Dès que son bateau touche l’écluse, la batelière saute sur les pierres et trottine clap-clap de ses sabots vernis vers le magasin tout proche. Elle entame une course contre la montre car elle devra reprendre le bateau à la sortie du sas et cela ne lui laisse que six ou sept minutes au plus. Signalons cependant qu’un éclusier obligeant sait faire traîner la manœuvre.

La batelière est une cliente modèle. Elle sait ce qu’elle veut, paie comptant et se retire aussitôt. Si la boutiquière est en même temps couturière, peut-être lui commandera-t-elle un tablier de satin noir ou un pantalon pour son mari, en toile ou en velours côtelé. Les pièces de tissu attendent dans les rayons, il n’y a qu’à choisir.

Un large bord aux jambes, une boucle et une patte dans le dos permettront toujours d’ajuster le vêtement à la taille. Jamais de réclamations !

Dans les années 30, les choses évoluent rapidement. Nos batelières commencent à porter de jolies pantoufles de fantaisie et des tabliers à fleurs. Et comme les bateaux plus rapides ont tendance à former des files d’attente aux écluses, elles disposent d’un plus long temps pour faire leurs courses et en profitent pour se confier davantage. Pas toujours facile car la plupart sont d’expression flamande ! Mais on trouve aisément les mots quand on parle des enfants.
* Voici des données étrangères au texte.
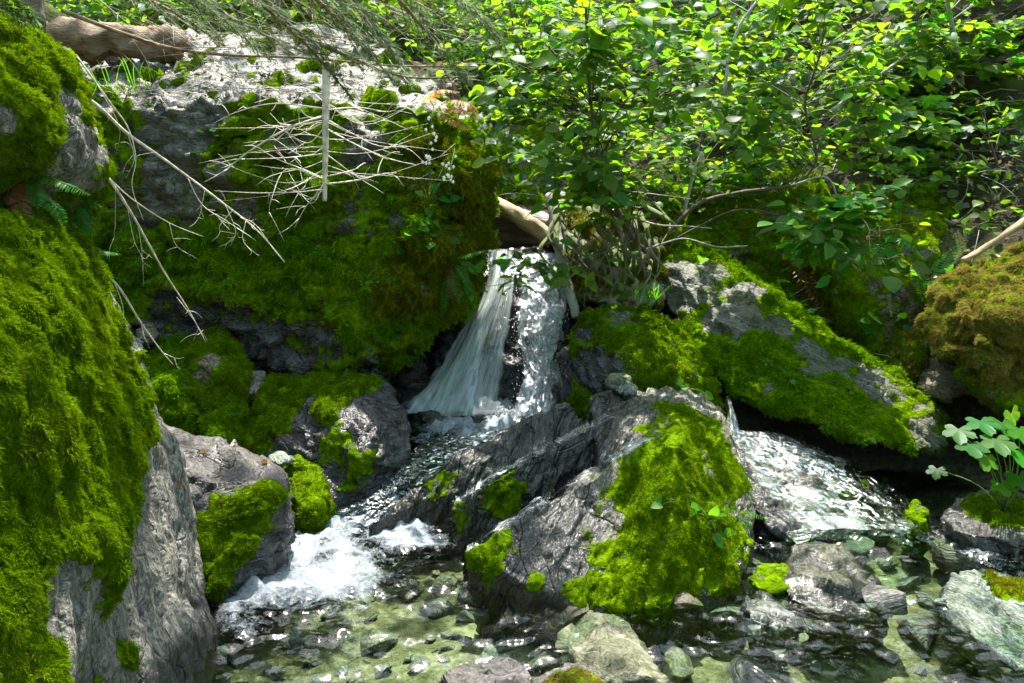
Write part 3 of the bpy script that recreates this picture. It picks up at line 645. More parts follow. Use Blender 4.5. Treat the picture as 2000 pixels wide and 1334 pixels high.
for i, (lab, pts, sd) in enumerate([
    ("squat olive rock outcrop on the hillside behind the ferns", [(1640, 400, 5.15), (1700, 380, 5.25), (1800, 395, 5.15), (1850, 440, 4.95), (1830, 485, 4.75), (1720, 485, 4.75), (1650, 450, 4.85)], 27),
    ("sunlit olive rock outcrop at the right of the hillside", [(1790, 375, 5.35), (1850, 330, 5.45), (1940, 345, 5.35), (1960, 400, 5.15), (1940, 445, 4.95), (1860, 470, 4.85), (1800, 430, 5.05)], 28),
    ("shadowy brown rock bluff under the shrub branches", [(1330, 360, 5.45), (1430, 325, 5.55), (1600, 290, 5.65), (1625, 400, 5.25), (1600, 480, 4.95), (1400, 500, 4.85), (1300, 480, 4.95), (1290, 400, 5.25)], 29),
    ("dim mossy rock ledge beside the dead fronds on the bank", [(1600, 470, 4.75), (1680, 470, 4.75), (1760, 500, 4.65), (1800, 545, 4.35), (1740, 570, 4.15), (1640, 540, 4.35)], 30)]):
    rock("rock_outcrop", lab, [H(pts, back=0.7, sink=0.6)], M_BROWN, voxel=0.03, smooth=2, amp=0.08, fol=(0.3, 0.2, 0.9), step=0.16, stepamp=0.05, freq=2.8, seed=sd, category='rock',
         moss=dict(all=0.35, up=0.3, noise=0.6, nf=3.5, style='far', colour='olive', spacing=0.045, scale=1.0))
rock("bank_stone", "angular pale grey stone lying on the fern bank",
     [H([(1735, 590, 4.6), (1770, 550, 4.75), (1795, 575, 4.65), (1790, 605, 4.5), (1750, 610, 4.5)], back=0.15, sink=0.5)], M_GREEN, voxel=0.014, smooth=1, amp=0.015, freq=8, seed=31, category='stone')
rock("gully_rock", "dark mossy rock in the shaded gully above the waterfall",
     [H([(930, 240, 6.2), (1080, 230, 6.3), (1140, 300, 6.2), (1120, 440, 5.9), (930, 440, 5.9), (900, 330, 6.1)], back=0.8, sink=0.9)], M_DARK, voxel=0.03, smooth=3, amp=0.09, fol=(0, 0.3, 1), step=0.15, stepamp=0.05, freq=2.6, seed=32, category='rock',
     moss=dict(all=0.4, noise=0.6, nf=3, style='far', colour='olive', spacing=0.05, scale=1.1))
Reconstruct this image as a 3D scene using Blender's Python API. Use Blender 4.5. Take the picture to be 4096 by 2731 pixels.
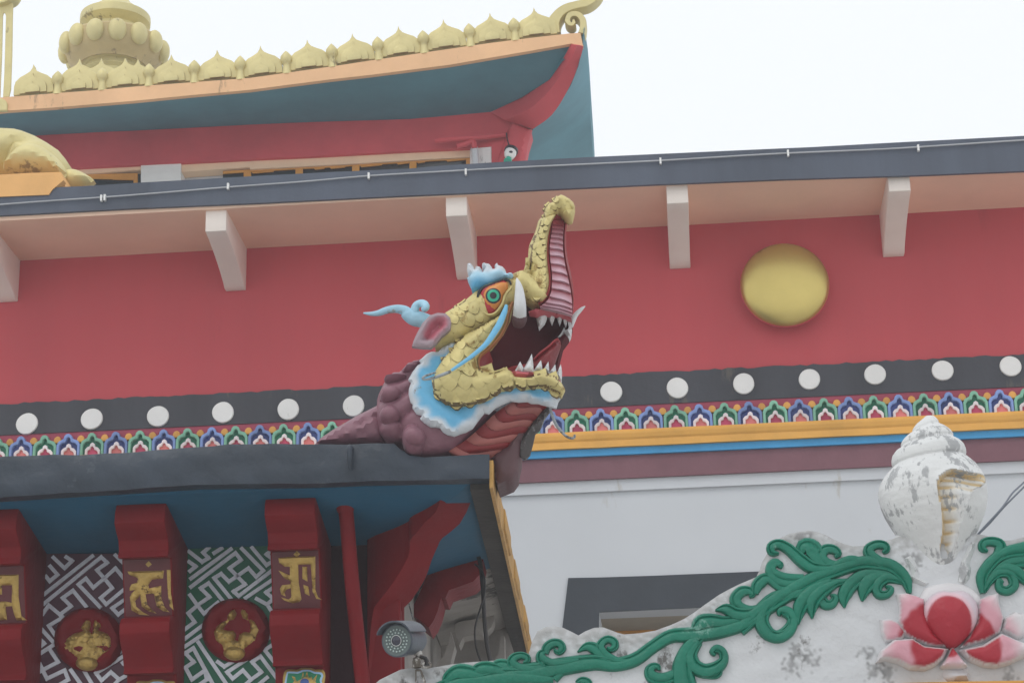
import bpy, bmesh, math, random
import numpy as np
from mathutils import Vector, Matrix
from mathutils.geometry import delaunay_2d_cdt

for o in list(bpy.data.objects):
    bpy.data.objects.remove(o, do_unlink=True)
SC = bpy.context.scene
COL = SC.collection
R = math.radians
random.seed(7)
RNG = np.random.default_rng(7)

# ------------------------------------------------------------------ camera
PITCH, YAW, ROLL, LENS = 20.0, 4.24, 1.4, 75.0
CAM_LOC = Vector((0, 0, 1.6))
cam_d = bpy.data.cameras.new('camera')
cam_d.lens = LENS
cam_d.sensor_width = 36.0
cam_d.clip_start = 0.1
cam_d.clip_end = 1000
cam = bpy.data.objects.new('camera', cam_d)
COL.objects.link(cam)
CAM_M = (Matrix.Rotation(R(YAW), 3, 'Z') @ Matrix.Rotation(R(90 + PITCH), 3, 'X') @ Matrix.Rotation(R(-ROLL), 3, 'Z'))
cam.matrix_world = Matrix.Translation(CAM_LOC) @ CAM_M.to_4x4()
SC.camera = cam

# ------------------------------------------------------------------ overcast sky, soft sun
world = bpy.data.worlds.new('World')
SC.world = world
world.use_nodes = True
nt = world.node_tree
bgn = nt.nodes['Background']
sky = nt.nodes.new('ShaderNodeTexSky')
sky.sky_type = 'NISHITA'
sky.sun_disc = False
sky.sun_elevation = R(58)
sky.sun_rotation = R(205)
sky.air_density = 1.0
sky.dust_density = 4.0
hsv = nt.nodes.new('ShaderNodeHueSaturation')
hsv.inputs['Saturation'].default_value = 0.25
mixw = nt.nodes.new('ShaderNodeMix')
mixw.data_type = 'RGBA'
mixw.inputs[0].default_value = 0.88           # the cloud deck hides the clear sky
mixw.inputs[7].default_value = (10.7, 11.1, 11.5, 1)
nt.links.new(sky.outputs[0], hsv.inputs['Color'])
nt.links.new(hsv.outputs[0], mixw.inputs[6])
nt.links.new(mixw.outputs[2], bgn.inputs['Color'])
bgn.inputs['Strength'].default_value = 0.1
sun_d = bpy.data.lights.new('sun', 'SUN')
sun_d.energy = 0.5
sun_d.angle = R(25)
sun_d.color = (1.0, 0.96, 0.9)
sun = bpy.data.objects.new('sun', sun_d)
COL.objects.link(sun)
# from behind and left of the camera, high
sdir = Vector((0.35, 0.62, -0.95)).normalized()
sun.rotation_euler = sdir.to_track_quat('-Z', 'Y').to_euler()
SC.view_settings.view_transform = 'Standard'
SC.view_settings.look = 'None'
SC.view_settings.exposure = 0.0
SC.view_settings.gamma = 1.0
SC.view_settings.use_curve_mapping = False
SC.render.engine = 'CYCLES'
SC.cycles.max_bounces = 8
SC.cycles.diffuse_bounces = 5
SC.cycles.volume_bounces = 1
SC.cycles.use_denoising = True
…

En parlant un peu des enfants…

La marinière raconte qu’elle voit très peu ses gosses. Entre 10 et 14 ans, ils sont placés dans des homes pour bateliers. Quatre années est le minimum de scolarité obligatoire. L’Etat participe aux frais d’hébergement. Beaucoup les y envoient déjà à 6 ou 8 ans, à leurs frais, afin qu’ils ne soient pas handicapés par rapport aux « terriens ». Les cours sont mixtes mais, pour les filles, on a reconstitué à l’école une cuisine de la grandeur d’une cabine de bateau afin de leur apprendre l’économie domestique in situ. La mère va embrasser ses enfants quand la péniche passe à proximité du pensionnat (Saint-Ghislain, Mont-sur-Marchienne, Bruxelles, Anvers…). Si elle navigue à l’étranger, elle n’est même pas sûre de pouvoir les reprendre durant les vacances. Elle compte beaucoup sur ses parents établis à terre. C’est pourquoi on voit de moins en moins d’enfants sur les bateaux. Elle va aussi à l’occasion consulter les « Œuvres » pour bateliers en difficulté (Aujourd’hui, à Marchienne-au-Pont, une A.S.B.L. dispose d’un bateau-église).

L’enfant du « boutique » caché sous le comptoir enregistre tout ce qu’elle dit. Il le ressortira 60 ans plus tard.